П. А. Осипова находилась в недалеком свойстве с Пушкиным; ее родная сестра Елизавета была замужем за Як. Ис. Ганибалом, двоюродным дядей поэта по матери.
Прасковью Александровну Осипову характеризовали у нас обычно по различным историческим данным ее родословной (она по матери была из рода Кашкиных, а дед Аристарх Кашкин был видным вельможей Екатерины II) или же отчасти по письмам к ней Пушкина. Высказывания же самой П. А. Осиновой — ее дружеские письма к поэту — при этом недостаточно принимались во внимание. Между тем они дают основание для углубления многих известных черт ее характера и раскрытия некоторых других, до сих пор недостаточно освещенных.
Из приведенных выше писем старшей дочери Осиповой — Анны Николаевны Вульф мы видели, что Прасковья Александровна была по-женски увлечена Пушкиным и даже старалась всячески отстранить от него возможных соперниц. «Она одна хочет одержать над вами победу», — с досадой пишет Пушкину Анна Николаевна, сосланная матерью в далекие Малинники.
Прасковья Александровна действительно питала к Пушкину сильное чувство. С глубокой и искренней нежностью она называет его «мой дорогой и всегда любимый Пушкин», «сын моего сердца». «Целую ваши прекрасные глаза, которые я так люблю», — пишет она ему. При этом она проявляет исключительную заботливость о нем — устраивает его земельные и хозяйственные дела, тщательно исполняет его поручения, заботится о его доходах, дает ему практические советы и указания. Недаром в одном из писем она сообщает: «Я охотно сделаюсь вашей управительницей».
Письма Пушкина — величайшая радость и гордость для нее. Она благоговейно хранит каждый листок его переписки и нисколько не преувеличивает, сообщая ему уже в 1833 г., что перечитывает его письма «с наслаждением скупца, пересчитывающего груды золота, которые копит».

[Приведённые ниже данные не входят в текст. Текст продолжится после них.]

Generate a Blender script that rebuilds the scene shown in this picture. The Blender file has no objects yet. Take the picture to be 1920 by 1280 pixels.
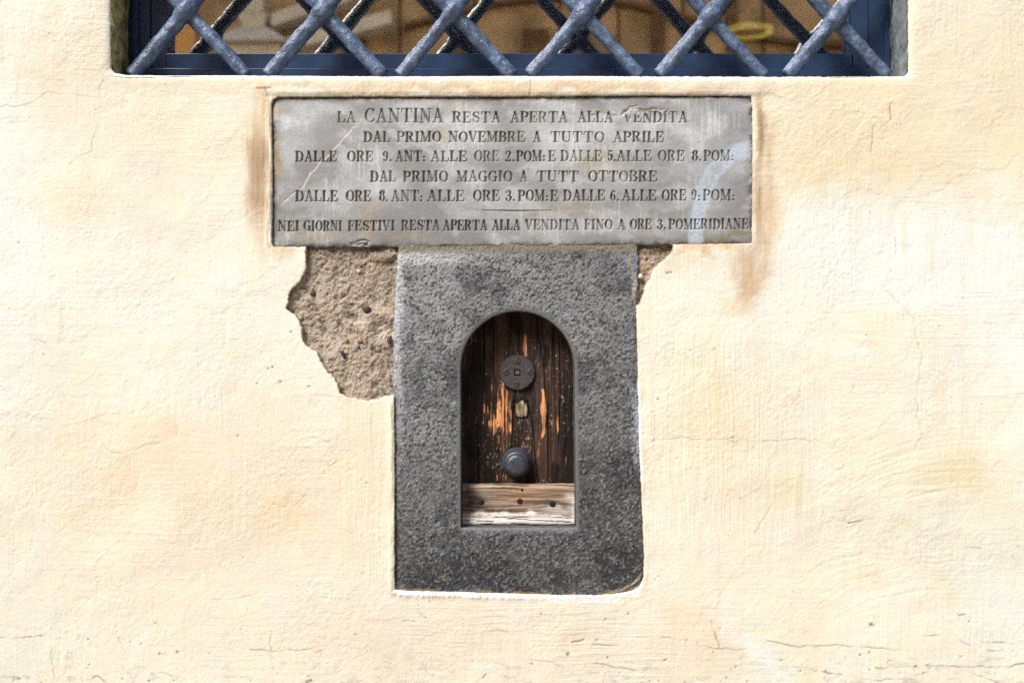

Ее женская влюбленность в поэта сочеталась с неизменной материнской нежностью к нему; не без улыбки, но с невольным сочувствием к ее заботливому попечению о поэте читаешь в ее письмах сведения о банке крыжовенного варенья, которую ей никак не удается переслать из Тригорского в Петербург своему горячо любимому Пушкину, пока, наконец, 9 января 1837 г. заветная банка не выезжает из Тригорского. По срокам тогдашних переездов нужно думать, что Пушкин еще успел получить, за несколько дней до дуэли, этот последний знак внимания своей верной тригорской подруги.
Пушкин имел все основания высоко ценить П. А. Осипову. Это была незаурядно образованная женщина, начитанная в истории, знакомая с литературой, следящая за новинками поэзии. Недаром отец ее занимался стихотворством и сама она принимала в своем доме Пушкина, Языкова, Дельвига. Каждая новая книжка «Современника» для нее событие, а над «Повестями Белкина» она проводит бессонную ночь.
Любопытно отметить, что в области политики она придерживалась передовых воззрений, опережая в этом отношении иногда даже своего знаменитого корреспондента и друга. Когда в 30-е годы произошло примирение Пушкина с правительством, П. А. Осипова в оценке политической современности оказалась несравненно независимее и радикальнее его. В то время как Пушкин, сообщая о бунте в военных поселениях, с возмущением говорит об «утонченном зверстве» бунтовщиков и сочувственно отзывается об императоре, который «усмирил бунт с удивительной храбростью и хладнокровием», Прасковья Александровна придерживается иных мнений: «Пока бравый Николай будет придерживаться способа военного управления страной, дела будут идти все хуже и хуже, т. к. он, очевидно, внимательно не прочел или же совсем не читал «Историю Византии» Сегюра (и многих других, писавших о причинах падения империй)». В то время как Пушкин приветствует победы русских войск в Польше, Осипова решительно называет польскую войну «дурацкой».
Интересна и разница их отношения к другому политическому слуху. «Император, — пишет Пушкин в 1835 г., — даровал милость большинству заговорщиков 1825 г. (разрешение Кюхельбекеру, напр., жить в южной части Сибири)». Иначе относится к этому скептически-умная Осипова: она готова радоваться вести об улучшении положения «несчастных ссыльных — но правда ли это? Не только ли в Петербурге этому поверят?».